The Court finds that the breach of contract claim alleged in Count VI of the Complaint is preempted by the Carmack Amendment, as it involves a “failure to discharge a carrier’s duty with respect to any part of the transportation to the agreed destination.” N.Y., Phila. & Norfolk R.R. Co. v. Peninsula Produce Exch., 240 U.S. 34, 38, 36 S. Ct. 230, 60 L. Ed. 511 (1916). Because Count VI specifically seeks damages flowing from the shipping agreement with Pyle, it is preempted, and, therefore, it is dismissed.3

III. Conclusion

*4 For the foregoing reasons, Pyle’s motion to dismiss Count VI is GRANTED, and Count VI is DISMISSED.

IT IS SO ORDERED.

All Citations

Footnotes

  1. All page number references herein are to the consecutive page numbers applied to each individual document by the Court’s electronic filing system.  
  2. There is “an exception to Carmack preemption when ‘claims [are] unrelated to the loss of, or damage to, goods in interstate commerce.’ ” Next F/X, Inc. v.
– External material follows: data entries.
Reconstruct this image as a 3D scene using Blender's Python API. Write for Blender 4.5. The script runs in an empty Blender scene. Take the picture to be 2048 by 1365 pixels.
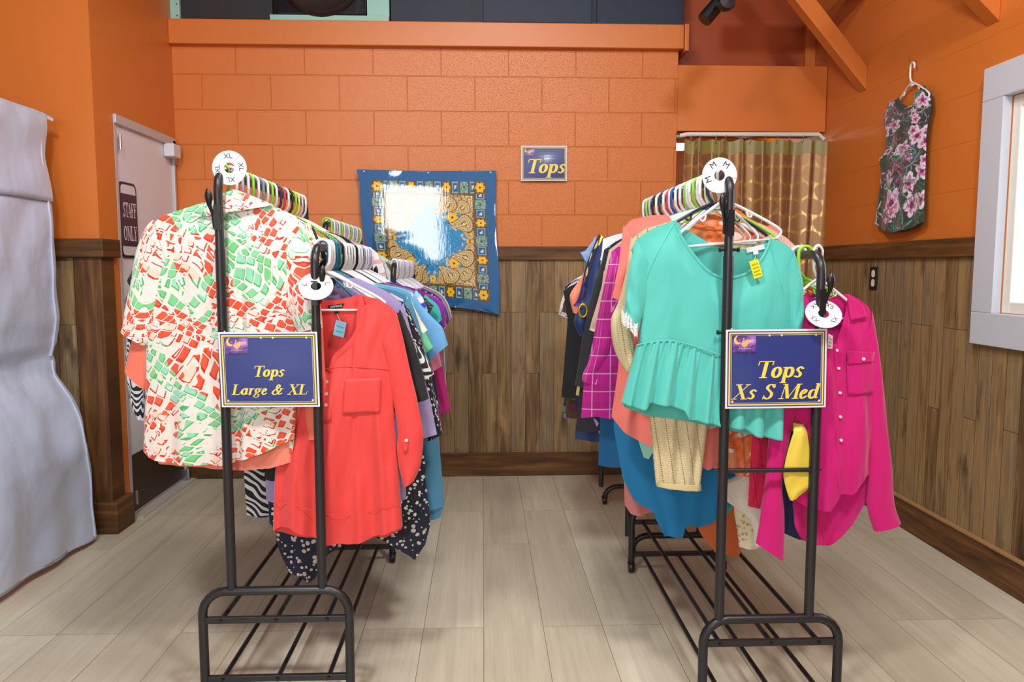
import bpy, bmesh, math, random
from mathutils import Vector, Matrix, noise
random.seed(7)
SC = bpy.context.scene
COL = SC.collection
R = math.radians
# ------------------------------------------------------------------ camera
F = 1550.0; H = 1.2
PITCH = math.atan((682.5 - 537) / F); YAW = math.atan((1024 - 965) / F)
cd = bpy.data.cameras.new('camera'); cam = bpy.data.objects.new('camera', cd); COL.objects.link(cam)
cam.location = (0, 0, H); cam.rotation_euler = (math.pi / 2 - PITCH, 0, -YAW)
cd.sensor_width = 36; cd.lens = F / 2048 * 36; cd.clip_start = 0.02
SC.camera = cam
# ------------------------------------------------------------------ world, lights, exposure
SC.view_settings.view_transform = 'Standard'; SC.view_settings.look = 'None'
SC.view_settings.gamma = 1; SC.view_settings.use_curve_mapping = False
SC.view_settings.exposure = 0.14
w = bpy.data.worlds.new('world'); SC.world = w; w.use_nodes = True
w.node_tree.nodes['Background'].inputs[0].default_value = (0.93, 0.96, 1, 1)
w.node_tree.nodes['Background'].inputs[1].default_value = 0.62
def area(name, loc, target, sx, sy, power, col=(1, 1, 1)):
    l = bpy.data.lights.new(name, 'AREA'); l.shape = 'RECTANGLE'; l.size = sx; l.size_y = sy
    l.energy = power; l.color = col
    o = bpy.data.objects.new(name, l); COL.objects.link(o); o.location = loc
    o.rotation_euler = (Vector(target) - Vector(loc)).to_track_quat('-Z', 'Y').to_euler()
    return o
area('assumed_window_light', (-0.96, -2.0, 1.80), (-0.96, 4.4, 1.80), 0.82, 0.95, 38, (1, 0.99, 0.97))  # assumed window behind the camera: bare area light added for the scarf glare
area('assumed_ceiling_light', (-0.8, 0.5, 3.15), (-0.7, 2.4, 0.0), 0.3, 0.3, 40, (1, 0.98, 0.94))  # assumed ceiling light, unseen, placed to shape the rack shadows on the floor
area('assumed_ceiling_light', (0.85, 0.5, 3.15), (0.8, 2.4, 0.0), 0.3, 0.3, 40, (1, 0.98, 0.94))  # second assumed light for the rack shadows, no fixture built
area('assumed_ceiling_light', (0.1, 2.3, 3.25), (0.1, 2.4, 0), 0.5, 0.5, 34, (1, 0.98, 0.95))  # unseen overhead light, added to brighten the floor and back wall
area('side_window_daylight', (2.3, 2.3, 1.45), (0.5, 2.3, 1.2), 1.0, 0.8, 10, (0.93, 0.97, 1))

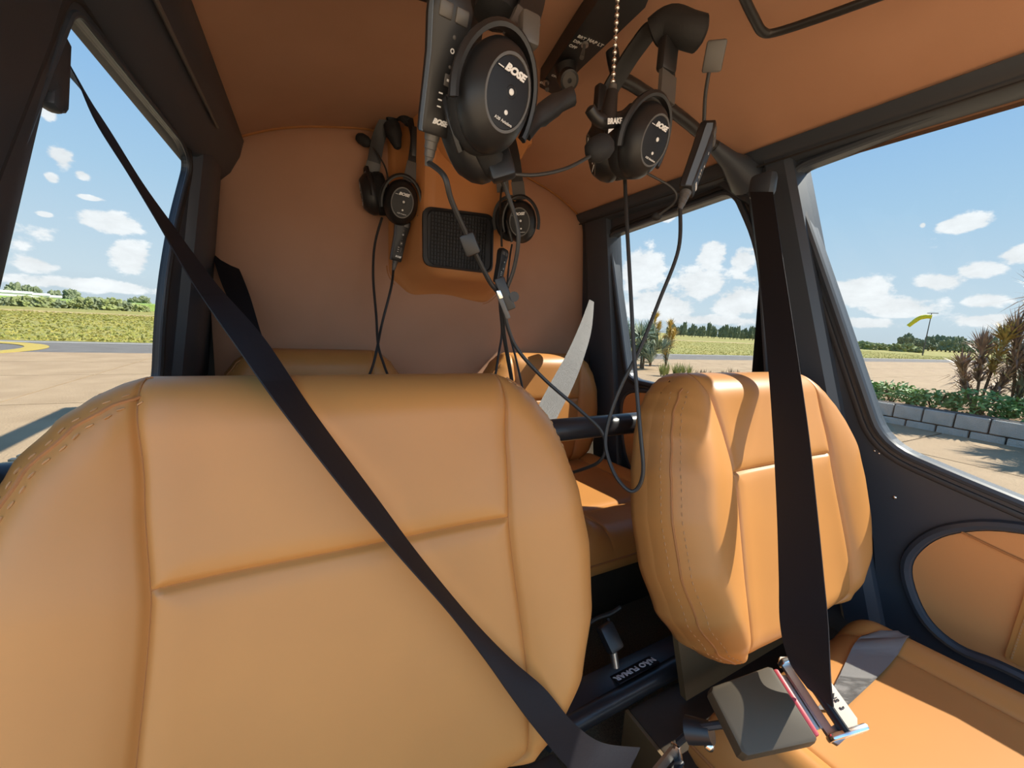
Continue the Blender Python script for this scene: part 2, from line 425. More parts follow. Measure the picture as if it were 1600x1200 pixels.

DHL Aviation Ams., Inc., 429 F. Supp. 3d 350, 361 (E.D. Ky. 2019) (quoting Val’s Auto Sales & Repair, LLC v. Garcia, 367 F. Supp. 3d 613, 620 (E.D. Ky. 2019) (further citation omitted)). “The exception is quite narrow, however, as the preemption embraces all losses resulting from any failure to discharge a carrier’s duty as to any party of the agreed transportation.” Id. at 362 (quotation marks and citations omitted); see also York v. Day Transfer Co., 525 F. Supp. 2d 289, 299 (D.R.I. 2007) (“Thus, to avoid [Carmack] preemption a party must allege conduct on the part of the carrier that is independent from the shipping and transportation of goods at issue, and even from the claims process that may follow—something akin to an allegation of assault and injury inflicted by the carrier upon the shipper.” (citations omitted)). Since all of the damages sought by Travelers are either directly or indirectly related to the alleged damage sustained to the goods during transit, this narrow exception does not apply.  
  3. The Court notes that Pyle has not moved to dismiss any other state law claim against him, nor has Dayton Freight moved for dismissal of any of the state law claims asserted against it. Given the absence of a request to dismiss any other claim, the Court leaves the question of whether the remaining state law claims are preempted by the Carmack Amendment for another day.